Jeff has been posting all of these trial transcripts recently in memory of all of his own legal troubles. As I have said Jeff is quite the noted inventor, but he has never received the recognition he feels is deserved. Consequently, he has spent a fair amount of time in the presence of lawyers defending his patent claims. The major problem he has run into seems to come from the fact that all of his forms have been filled out using a cornflower blue crayon.

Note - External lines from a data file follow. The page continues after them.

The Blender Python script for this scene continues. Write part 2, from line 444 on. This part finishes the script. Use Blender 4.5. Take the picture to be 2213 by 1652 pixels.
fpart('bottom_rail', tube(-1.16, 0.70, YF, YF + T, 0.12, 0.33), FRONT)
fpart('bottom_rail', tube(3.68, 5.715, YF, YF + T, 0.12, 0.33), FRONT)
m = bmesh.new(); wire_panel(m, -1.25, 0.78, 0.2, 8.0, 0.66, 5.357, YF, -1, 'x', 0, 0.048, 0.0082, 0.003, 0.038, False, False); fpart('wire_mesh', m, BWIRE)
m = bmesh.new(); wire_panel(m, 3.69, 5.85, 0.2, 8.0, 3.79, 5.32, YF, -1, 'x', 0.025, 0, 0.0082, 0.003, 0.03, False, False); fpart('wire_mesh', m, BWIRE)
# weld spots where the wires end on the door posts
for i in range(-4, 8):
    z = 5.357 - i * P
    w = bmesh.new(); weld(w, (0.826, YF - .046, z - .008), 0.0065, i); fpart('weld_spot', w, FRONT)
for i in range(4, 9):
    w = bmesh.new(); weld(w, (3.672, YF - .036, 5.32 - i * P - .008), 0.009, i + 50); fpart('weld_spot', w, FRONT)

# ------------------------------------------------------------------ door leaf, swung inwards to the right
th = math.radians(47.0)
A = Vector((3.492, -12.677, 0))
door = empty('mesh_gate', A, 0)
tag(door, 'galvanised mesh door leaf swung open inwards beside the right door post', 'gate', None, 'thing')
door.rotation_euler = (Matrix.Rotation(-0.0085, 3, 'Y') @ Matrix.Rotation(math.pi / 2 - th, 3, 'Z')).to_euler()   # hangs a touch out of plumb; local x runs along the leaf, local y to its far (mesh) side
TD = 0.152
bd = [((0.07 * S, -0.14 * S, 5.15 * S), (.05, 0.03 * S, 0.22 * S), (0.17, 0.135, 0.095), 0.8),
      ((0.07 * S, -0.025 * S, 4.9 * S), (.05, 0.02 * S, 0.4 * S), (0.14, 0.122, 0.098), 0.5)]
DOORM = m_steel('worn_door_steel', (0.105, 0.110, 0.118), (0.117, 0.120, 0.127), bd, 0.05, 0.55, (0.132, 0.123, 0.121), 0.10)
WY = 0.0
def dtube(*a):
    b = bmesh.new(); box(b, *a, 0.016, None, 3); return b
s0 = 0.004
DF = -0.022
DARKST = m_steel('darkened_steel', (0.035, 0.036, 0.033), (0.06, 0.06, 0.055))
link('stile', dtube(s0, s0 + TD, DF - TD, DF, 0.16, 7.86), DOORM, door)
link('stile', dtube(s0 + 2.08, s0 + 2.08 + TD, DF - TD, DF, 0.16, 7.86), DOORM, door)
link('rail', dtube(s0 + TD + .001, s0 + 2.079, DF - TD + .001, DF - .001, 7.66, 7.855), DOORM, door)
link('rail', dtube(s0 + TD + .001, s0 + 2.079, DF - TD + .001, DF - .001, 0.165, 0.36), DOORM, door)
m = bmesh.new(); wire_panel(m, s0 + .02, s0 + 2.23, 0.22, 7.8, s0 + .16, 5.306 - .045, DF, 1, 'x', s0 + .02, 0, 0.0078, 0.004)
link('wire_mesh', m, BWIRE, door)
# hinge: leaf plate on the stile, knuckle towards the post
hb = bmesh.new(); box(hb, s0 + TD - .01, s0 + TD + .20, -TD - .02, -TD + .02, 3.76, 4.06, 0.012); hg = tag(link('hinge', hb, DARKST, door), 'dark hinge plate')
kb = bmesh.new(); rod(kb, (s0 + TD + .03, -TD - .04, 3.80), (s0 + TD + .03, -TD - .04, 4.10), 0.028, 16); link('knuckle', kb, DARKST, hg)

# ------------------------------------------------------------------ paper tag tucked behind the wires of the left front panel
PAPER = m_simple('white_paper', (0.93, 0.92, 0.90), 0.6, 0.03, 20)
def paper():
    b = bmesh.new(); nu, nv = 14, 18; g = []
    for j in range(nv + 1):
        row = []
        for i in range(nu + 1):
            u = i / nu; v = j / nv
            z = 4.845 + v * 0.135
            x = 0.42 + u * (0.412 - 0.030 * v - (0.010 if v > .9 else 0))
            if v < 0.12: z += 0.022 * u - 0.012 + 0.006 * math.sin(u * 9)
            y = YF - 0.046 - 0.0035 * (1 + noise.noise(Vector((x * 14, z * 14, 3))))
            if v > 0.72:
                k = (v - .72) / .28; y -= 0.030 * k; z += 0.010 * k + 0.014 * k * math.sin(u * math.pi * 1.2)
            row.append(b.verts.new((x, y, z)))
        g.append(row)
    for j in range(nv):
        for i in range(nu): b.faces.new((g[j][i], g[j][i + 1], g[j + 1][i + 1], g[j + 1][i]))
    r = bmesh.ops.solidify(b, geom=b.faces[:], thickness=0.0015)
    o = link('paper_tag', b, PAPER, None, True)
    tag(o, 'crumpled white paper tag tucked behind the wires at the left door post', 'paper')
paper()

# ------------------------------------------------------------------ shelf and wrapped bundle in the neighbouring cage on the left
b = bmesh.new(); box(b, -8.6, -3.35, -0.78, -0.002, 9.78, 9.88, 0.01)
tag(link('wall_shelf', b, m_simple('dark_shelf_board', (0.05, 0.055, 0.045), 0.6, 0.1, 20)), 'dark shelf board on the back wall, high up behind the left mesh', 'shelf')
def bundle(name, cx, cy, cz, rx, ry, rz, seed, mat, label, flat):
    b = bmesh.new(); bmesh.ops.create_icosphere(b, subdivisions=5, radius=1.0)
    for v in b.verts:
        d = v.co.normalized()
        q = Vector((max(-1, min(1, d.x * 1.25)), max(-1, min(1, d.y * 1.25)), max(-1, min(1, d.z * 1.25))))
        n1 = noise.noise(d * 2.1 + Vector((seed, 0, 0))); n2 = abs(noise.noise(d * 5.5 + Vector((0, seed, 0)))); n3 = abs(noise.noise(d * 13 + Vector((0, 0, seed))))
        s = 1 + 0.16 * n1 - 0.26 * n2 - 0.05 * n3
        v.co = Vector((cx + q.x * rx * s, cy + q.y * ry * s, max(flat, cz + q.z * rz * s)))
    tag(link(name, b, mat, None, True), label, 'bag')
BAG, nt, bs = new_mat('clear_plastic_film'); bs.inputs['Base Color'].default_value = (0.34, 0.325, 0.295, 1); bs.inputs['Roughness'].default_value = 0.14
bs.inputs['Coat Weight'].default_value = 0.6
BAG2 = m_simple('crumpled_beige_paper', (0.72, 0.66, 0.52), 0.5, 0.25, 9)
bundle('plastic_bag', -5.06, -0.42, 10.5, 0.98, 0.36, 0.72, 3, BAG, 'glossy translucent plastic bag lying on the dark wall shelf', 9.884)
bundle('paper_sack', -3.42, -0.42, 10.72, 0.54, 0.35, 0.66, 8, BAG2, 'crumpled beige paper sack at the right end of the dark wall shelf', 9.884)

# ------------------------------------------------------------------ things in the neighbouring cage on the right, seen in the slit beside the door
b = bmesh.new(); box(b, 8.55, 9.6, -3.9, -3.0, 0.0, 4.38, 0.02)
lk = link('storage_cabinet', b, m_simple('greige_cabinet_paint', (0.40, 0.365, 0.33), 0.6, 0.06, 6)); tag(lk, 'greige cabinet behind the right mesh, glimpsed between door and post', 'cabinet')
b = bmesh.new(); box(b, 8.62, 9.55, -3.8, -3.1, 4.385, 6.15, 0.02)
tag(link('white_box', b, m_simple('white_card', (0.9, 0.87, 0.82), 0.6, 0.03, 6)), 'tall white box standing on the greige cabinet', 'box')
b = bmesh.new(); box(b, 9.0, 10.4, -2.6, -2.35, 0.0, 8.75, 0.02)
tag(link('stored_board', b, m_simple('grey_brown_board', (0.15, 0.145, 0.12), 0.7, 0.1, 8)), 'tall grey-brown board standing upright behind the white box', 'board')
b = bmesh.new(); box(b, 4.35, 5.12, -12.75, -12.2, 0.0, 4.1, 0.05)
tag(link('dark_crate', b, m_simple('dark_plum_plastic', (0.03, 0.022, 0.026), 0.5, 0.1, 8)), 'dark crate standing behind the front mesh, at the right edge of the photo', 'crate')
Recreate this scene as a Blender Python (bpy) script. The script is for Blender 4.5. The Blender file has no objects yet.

Jeff always defends his use of a light blue stick of wax as a writing instrument stating that crayon is a much more indelible writing medium than ink or pencil, which is one of his numerous ideas to improve the archival quality of written documents. He also lays claim to the specific formula that gives that lovely shade of blue. He was quite disturbed when his labor of love was used so prominently in Fight Club with no credit being given.

Although his lawyers would always tell him to “Act Natural” in the patent hearings he was always disturbed that they never gave him any specific guidance on just what that meant. So, he never understood why they got upset when he would start picking bugs off of the judge and trying to feed them to him. “What could be more natural?” he would protest as he was lead away by a bailiff for contempt of court.

Jeff’s unusual behavior has become legend in courts all across the country. Just go and have a look at your local courthouse to see if they have had any encounters with the “mad inventor” Jeff. If the bailiff looks a little shaken whenever someone comes in wearing a cornflower blue tie and nothing else, he has probably encountered Jeff at some point.

In recent years Jeff has taken a more civic route to enforcing his patent claims. He writes letters to those that have stepped on his creative toes and asks them to kindly knock it off. A few hundred of those letters, all in blue crayon, is normally enough to make most folks ease back on their claims to Jeff’s intellectual property.